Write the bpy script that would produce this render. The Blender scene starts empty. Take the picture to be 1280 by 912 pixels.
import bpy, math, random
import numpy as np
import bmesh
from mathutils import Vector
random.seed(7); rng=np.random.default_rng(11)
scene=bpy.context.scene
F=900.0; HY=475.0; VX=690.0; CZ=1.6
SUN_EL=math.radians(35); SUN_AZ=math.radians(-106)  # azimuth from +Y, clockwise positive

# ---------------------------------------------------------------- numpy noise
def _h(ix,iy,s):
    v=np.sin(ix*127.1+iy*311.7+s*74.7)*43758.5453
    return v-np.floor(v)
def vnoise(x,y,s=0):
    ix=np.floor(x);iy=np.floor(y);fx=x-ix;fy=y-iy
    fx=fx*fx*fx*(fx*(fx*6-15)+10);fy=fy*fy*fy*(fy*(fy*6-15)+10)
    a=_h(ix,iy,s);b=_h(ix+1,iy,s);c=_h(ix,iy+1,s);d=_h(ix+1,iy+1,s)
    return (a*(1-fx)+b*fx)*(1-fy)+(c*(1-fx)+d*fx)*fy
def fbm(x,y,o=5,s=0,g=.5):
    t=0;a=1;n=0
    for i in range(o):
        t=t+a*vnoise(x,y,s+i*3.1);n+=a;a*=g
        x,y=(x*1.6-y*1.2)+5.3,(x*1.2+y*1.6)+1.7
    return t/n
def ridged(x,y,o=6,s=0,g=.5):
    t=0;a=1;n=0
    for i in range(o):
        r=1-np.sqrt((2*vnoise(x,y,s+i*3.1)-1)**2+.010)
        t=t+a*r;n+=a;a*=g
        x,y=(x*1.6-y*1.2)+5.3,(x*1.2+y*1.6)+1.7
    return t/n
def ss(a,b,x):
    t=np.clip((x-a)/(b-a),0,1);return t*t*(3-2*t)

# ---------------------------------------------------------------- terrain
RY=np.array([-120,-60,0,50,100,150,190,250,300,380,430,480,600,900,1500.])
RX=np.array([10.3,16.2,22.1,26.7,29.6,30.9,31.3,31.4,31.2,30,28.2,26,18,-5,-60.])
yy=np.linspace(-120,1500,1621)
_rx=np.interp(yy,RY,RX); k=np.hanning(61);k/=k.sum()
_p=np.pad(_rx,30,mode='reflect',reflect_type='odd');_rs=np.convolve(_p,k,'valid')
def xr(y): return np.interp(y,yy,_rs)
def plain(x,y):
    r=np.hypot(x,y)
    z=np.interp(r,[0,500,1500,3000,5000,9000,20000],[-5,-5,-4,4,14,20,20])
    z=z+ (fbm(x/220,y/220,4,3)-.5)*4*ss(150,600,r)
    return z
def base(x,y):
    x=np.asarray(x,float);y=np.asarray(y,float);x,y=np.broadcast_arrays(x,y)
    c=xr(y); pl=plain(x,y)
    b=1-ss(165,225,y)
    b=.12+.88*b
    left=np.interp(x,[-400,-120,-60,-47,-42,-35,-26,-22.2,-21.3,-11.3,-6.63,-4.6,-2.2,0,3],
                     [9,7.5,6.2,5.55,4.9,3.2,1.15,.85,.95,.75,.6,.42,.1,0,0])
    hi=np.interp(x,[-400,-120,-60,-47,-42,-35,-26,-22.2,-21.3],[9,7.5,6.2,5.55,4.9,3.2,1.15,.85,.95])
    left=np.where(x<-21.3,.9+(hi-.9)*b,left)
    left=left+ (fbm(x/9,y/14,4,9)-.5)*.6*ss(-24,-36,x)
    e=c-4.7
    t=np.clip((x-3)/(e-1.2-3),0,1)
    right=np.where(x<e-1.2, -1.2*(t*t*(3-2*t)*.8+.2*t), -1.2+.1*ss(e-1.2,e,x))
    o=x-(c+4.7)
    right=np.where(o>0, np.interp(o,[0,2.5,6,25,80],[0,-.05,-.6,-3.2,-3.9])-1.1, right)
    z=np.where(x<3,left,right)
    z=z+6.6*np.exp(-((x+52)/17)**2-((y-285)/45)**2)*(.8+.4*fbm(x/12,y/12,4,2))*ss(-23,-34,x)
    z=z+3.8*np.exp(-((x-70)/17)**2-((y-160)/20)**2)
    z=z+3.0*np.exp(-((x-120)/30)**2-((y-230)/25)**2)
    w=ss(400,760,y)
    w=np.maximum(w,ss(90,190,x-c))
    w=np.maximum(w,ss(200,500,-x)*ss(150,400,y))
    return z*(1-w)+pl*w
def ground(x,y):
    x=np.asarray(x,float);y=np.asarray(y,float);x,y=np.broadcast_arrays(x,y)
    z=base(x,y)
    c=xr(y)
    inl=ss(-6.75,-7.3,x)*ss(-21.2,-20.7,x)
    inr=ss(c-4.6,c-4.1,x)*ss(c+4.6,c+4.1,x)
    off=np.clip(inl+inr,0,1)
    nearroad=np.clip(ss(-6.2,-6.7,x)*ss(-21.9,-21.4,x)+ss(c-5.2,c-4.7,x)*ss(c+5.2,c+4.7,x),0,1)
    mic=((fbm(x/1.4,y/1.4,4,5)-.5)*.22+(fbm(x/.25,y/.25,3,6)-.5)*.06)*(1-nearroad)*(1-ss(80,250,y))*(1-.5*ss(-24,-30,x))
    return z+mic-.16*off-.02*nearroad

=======

- PROBLEM STATEMENT: Retype the whole listing above exactly.

- ANSWER TO THIS PROBLEM:
Write the bpy script that would produce this render. The Blender scene starts empty. Take the picture to be 1280 by 912 pixels.
import bpy, math, random
import numpy as np
import bmesh
from mathutils import Vector
random.seed(7); rng=np.random.default_rng(11)
scene=bpy.context.scene
F=900.0; HY=475.0; VX=690.0; CZ=1.6
SUN_EL=math.radians(35); SUN_AZ=math.radians(-106)  # azimuth from +Y, clockwise positive

# ---------------------------------------------------------------- numpy noise
def _h(ix,iy,s):
    v=np.sin(ix*127.1+iy*311.7+s*74.7)*43758.5453
    return v-np.floor(v)
def vnoise(x,y,s=0):
    ix=np.floor(x);iy=np.floor(y);fx=x-ix;fy=y-iy
    fx=fx*fx*fx*(fx*(fx*6-15)+10);fy=fy*fy*fy*(fy*(fy*6-15)+10)
    a=_h(ix,iy,s);b=_h(ix+1,iy,s);c=_h(ix,iy+1,s);d=_h(ix+1,iy+1,s)
    return (a*(1-fx)+b*fx)*(1-fy)+(c*(1-fx)+d*fx)*fy
def fbm(x,y,o=5,s=0,g=.5):
    t=0;a=1;n=0
    for i in range(o):
        t=t+a*vnoise(x,y,s+i*3.1);n+=a;a*=g
        x,y=(x*1.6-y*1.2)+5.3,(x*1.2+y*1.6)+1.7
    return t/n
def ridged(x,y,o=6,s=0,g=.5):
    t=0;a=1;n=0
    for i in range(o):
        r=1-np.sqrt((2*vnoise(x,y,s+i*3.1)-1)**2+.010)
        t=t+a*r;n+=a;a*=g
        x,y=(x*1.6-y*1.2)+5.3,(x*1.2+y*1.6)+1.7
    return t/n
def ss(a,b,x):
    t=np.clip((x-a)/(b-a),0,1);return t*t*(3-2*t)

# ---------------------------------------------------------------- terrain
RY=np.array([-120,-60,0,50,100,150,190,250,300,380,430,480,600,900,1500.])
RX=np.array([10.3,16.2,22.1,26.7,29.6,30.9,31.3,31.4,31.2,30,28.2,26,18,-5,-60.])
yy=np.linspace(-120,1500,1621)
_rx=np.interp(yy,RY,RX); k=np.hanning(61);k/=k.sum()
_p=np.pad(_rx,30,mode='reflect',reflect_type='odd');_rs=np.convolve(_p,k,'valid')
def xr(y): return np.interp(y,yy,_rs)
def plain(x,y):
    r=np.hypot(x,y)
    z=np.interp(r,[0,500,1500,3000,5000,9000,20000],[-5,-5,-4,4,14,20,20])
    z=z+ (fbm(x/220,y/220,4,3)-.5)*4*ss(150,600,r)
    return z
def base(x,y):
    x=np.asarray(x,float);y=np.asarray(y,float);x,y=np.broadcast_arrays(x,y)
    c=xr(y); pl=plain(x,y)
    b=1-ss(165,225,y)
    b=.12+.88*b
    left=np.interp(x,[-400,-120,-60,-47,-42,-35,-26,-22.2,-21.3,-11.3,-6.63,-4.6,-2.2,0,3],
                     [9,7.5,6.2,5.55,4.9,3.2,1.15,.85,.95,.75,.6,.42,.1,0,0])
    hi=np.interp(x,[-400,-120,-60,-47,-42,-35,-26,-22.2,-21.3],[9,7.5,6.2,5.55,4.9,3.2,1.15,.85,.95])
    left=np.where(x<-21.3,.9+(hi-.9)*b,left)
    left=left+ (fbm(x/9,y/14,4,9)-.5)*.6*ss(-24,-36,x)
    e=c-4.7
    t=np.clip((x-3)/(e-1.2-3),0,1)
    right=np.where(x<e-1.2, -1.2*(t*t*(3-2*t)*.8+.2*t), -1.2+.1*ss(e-1.2,e,x))
    o=x-(c+4.7)
    right=np.where(o>0, np.interp(o,[0,2.5,6,25,80],[0,-.05,-.6,-3.2,-3.9])-1.1, right)
    z=np.where(x<3,left,right)
    z=z+6.6*np.exp(-((x+52)/17)**2-((y-285)/45)**2)*(.8+.4*fbm(x/12,y/12,4,2))*ss(-23,-34,x)
    z=z+3.8*np.exp(-((x-70)/17)**2-((y-160)/20)**2)
    z=z+3.0*np.exp(-((x-120)/30)**2-((y-230)/25)**2)
    w=ss(400,760,y)
    w=np.maximum(w,ss(90,190,x-c))
    w=np.maximum(w,ss(200,500,-x)*ss(150,400,y))
    return z*(1-w)+pl*w
def ground(x,y):
    x=np.asarray(x,float);y=np.asarray(y,float);x,y=np.broadcast_arrays(x,y)
    z=base(x,y)
    c=xr(y)
    inl=ss(-6.75,-7.3,x)*ss(-21.2,-20.7,x)
    inr=ss(c-4.6,c-4.1,x)*ss(c+4.6,c+4.1,x)
    off=np.clip(inl+inr,0,1)
    nearroad=np.clip(ss(-6.2,-6.7,x)*ss(-21.9,-21.4,x)+ss(c-5.2,c-4.7,x)*ss(c+5.2,c+4.7,x),0,1)
    mic=((fbm(x/1.4,y/1.4,4,5)-.5)*.22+(fbm(x/.25,y/.25,3,6)-.5)*.06)*(1-nearroad)*(1-ss(80,250,y))*(1-.5*ss(-24,-30,x))
    return z+mic-.16*off-.02*nearroad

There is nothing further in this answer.